Dead Clowns (aka Man that looks like a dead bear) takes place on a home video camera somewhere in Florida. A hurricane is coming into the area and dominates the first half hour making you wonder if you watching a b version of the weather channel. All you get is landscape shots of the storm along with some mindlessly boring dialogue. You're literally seconds away from throwing in the towel when something actually happens. For some reason the storm resurrects a bunch of dead clowns from the sea who died in a bridge collapse. That's it folks, that's your movie. Now please thank Sid for saving you the hour and a half you could have spent doing absolutely anything besides watching this. So obviously we think this one blows and would have no matter what age we were in the past. When you return this one give it the right treatment and scream "he's gone, the evil's gone from here!"
"
What category is below B-movies?
Icarus Falls | Everywhere, U.S.A. | 12/08/2007
(2 out of 5 stars)
"This was just not good. In the world of straight-to-DVD movies, this is one of the worst I've ever seen. There is minimal dialogue; which is probably a good thing because the actors didn't do too well with the simple lines that they had. The costumes might have been good, but the lighting was so terrible that you couldn't see what was going on most of the time. The lack of a plot was the film's biggest problem. It's just clowns killing people.

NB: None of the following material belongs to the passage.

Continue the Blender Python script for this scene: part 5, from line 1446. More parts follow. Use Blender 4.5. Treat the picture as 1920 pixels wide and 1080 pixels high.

Unfortunately, there isn't even a cheese factor to give this movie some redeeming quality. I was hoping for something overly done like Killer Klowns from Outer Space. But there is nothing in this movie. This will never be a cult classic, or even a cheap thrill. At least the producers only had to make about 50 bucks to break even on the film."
Ugh!
Dorothy Carter | Lexington, KY USA | 10/02/2007
(1 out of 5 stars)
"I have seen this movie. Only the existence of`"Manos, the Hands of Fate" keeps this from being the worst movie ever made."